Bix Beiderbecke

Bix Beiderbecke

An Iowa musician is featured in a new exhibit at the National Portrait Gallery of the Smithsonian Institution in Washington D.C.

The exhibit is called “American Cool,” and a black-and-white picture of Davenport native Leon “Bix” Beiderbecke hangs alongside 99 others, ranging from actors James Dean and Humphrey Bogart to skateboarding legend Tony Hawk and boxer Muhammad Ali.

Beiderbecke is worshipped in the jazz world, according the Gerri Bowers, historian for the Davenport-based Bix Beiderbecke Memorial Society.
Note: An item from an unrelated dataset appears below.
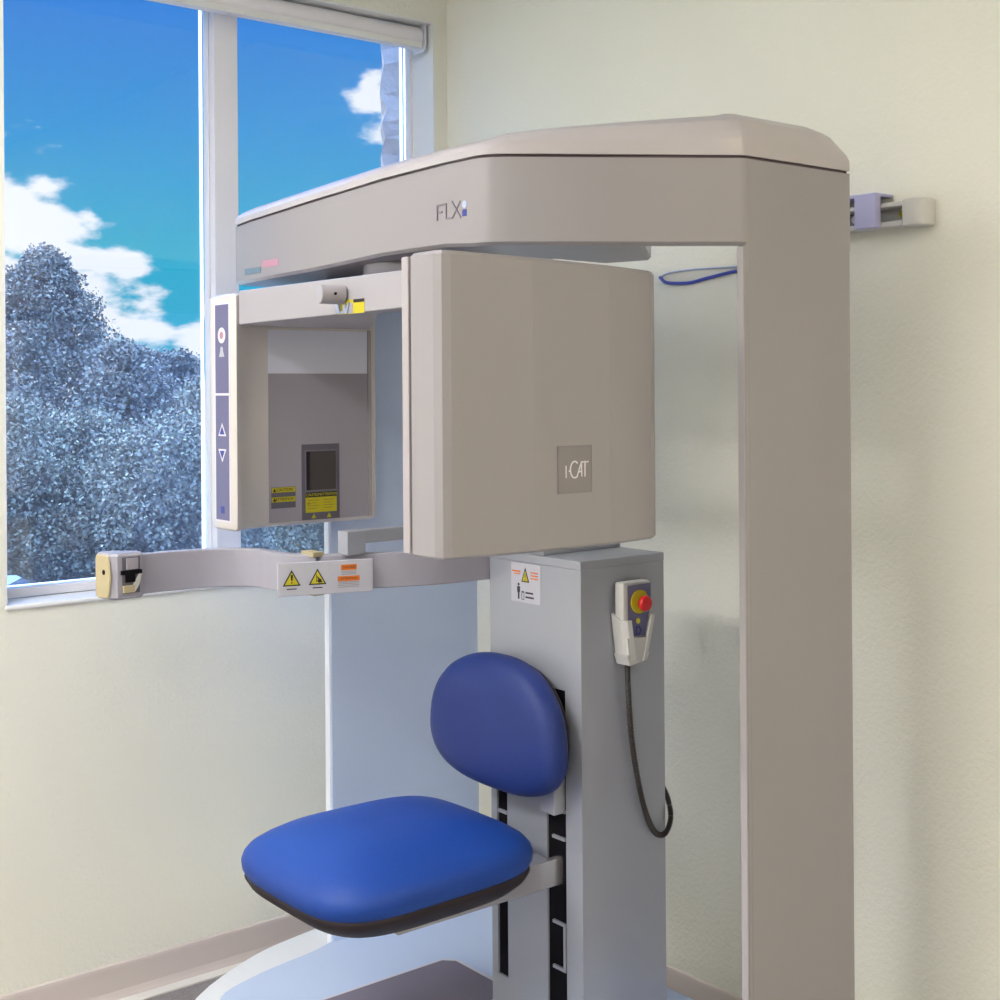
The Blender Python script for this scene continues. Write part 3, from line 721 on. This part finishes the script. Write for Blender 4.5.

“He appeals to both the young, middle aged and older people,” Bowers says. “He has people from all over the world, England, Australia, Denmark, they all come to see him.” By that, she means, people come to see his gravesite in Davenport and to hear his music played live at the Bix Memorial Jazz Festival every summer at LeClaire Park along the Mississippi River.

“I personally have taken people from all over, from California to New York and from Canada to Texas, on tours of the Bix sites here in Davenport,” Bowers says, “and I’ve actually seen grown men cry over his grave.”

Bowers co-authored a book about Bix, a cornetist, pianist and composer who is considered one of the most influential jazz soloists of the 1920s. He died in 1931.

Bowers says Beiderbecke was a musical genius. “For someone that didn’t really learn to play music, he did,” Bowers says. “He became so well known. Actually, he is better known across in Europe than he is here.”

There’s also a huge Bix following in Japan, and that nation often sends a Dixieland band all the way to Iowa to play at the annual festival on the Davenport riverfront. The 43rd annual Bix Fest is scheduled for July 31st to August 3rd.